On top of that, we have BQM’s characterisation of Steph. His Steph is Not Like Other Girls ™ - she’s specifically shown to be cool and rebellious in ways that are depicted via things like looking down on clothing/behaviour that is ‘girly’, wearing male style clothing like combat fatigues as part of her university clothing to portray that she’s above caring about her appearance, but still having those ‘when she wears a dress she looks feminine/beautiful’ moments. It’s a very trendy portrayal of a teenager who is simultaneously trying to appear not to be trying too hard while actually privately overthinking everything.
Finally, both of these reads of what Steph being able to sew or not means have different interpretations in the present day.

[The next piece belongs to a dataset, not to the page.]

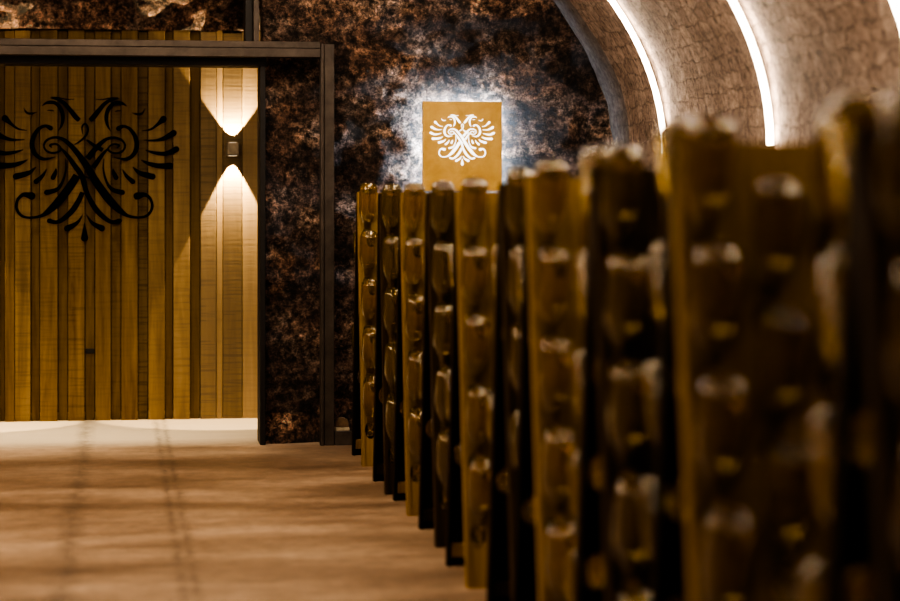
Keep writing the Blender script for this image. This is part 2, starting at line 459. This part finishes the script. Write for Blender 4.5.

From my current understanding, design and sewing classes have largely been out of the US school curriculum for decades at this point. The most common encounters that a modern member of fandom would have with sewing clothing is the in the context of cosplay, whether that be for fandom costuming (such as sewing your own Batgirl costume for a party like Barbara), or in terms of the Bernadette Banner style of elaborate historical recreations, where the hobby is both the recreation and in doing everything the hardest and most elaborate way possible. It is not something most people would do for actual pieces in their wardrobe (as the economics of sewing are still upsidedown in terms of materials to premade). A current teenage or early 20s Steph is a member of Gen Z, another generation on.
Because of this frequent lack of familiarity with the skill of sewing in the general audience, there is no longer an default expectation that Steph would be able to sew. If she was able to sew, it would be perceived as a particular hobby of hers for some purpose (probably cosplay, to give her a fandom-aligned hobby to seem ‘cool’), rather than an expected skill she acquired in the course of her education, whether at school or from her mother, for the purpose of running a household and general maintenance tasks. Particularly in terms of being able to put together an entire costume, or modify another costume to fit herself; those are higher skill levels than sewing on buttons or tacking a hem.
Interestingly, both portraying Steph as able to sew AND as unable to sew now have different readings to them compared to the two contemporaneous commentaries available in 1992 and 2009, when it was previously addressed in canon. It would be interesting to see it addressed again by a writer, to see which angle they take.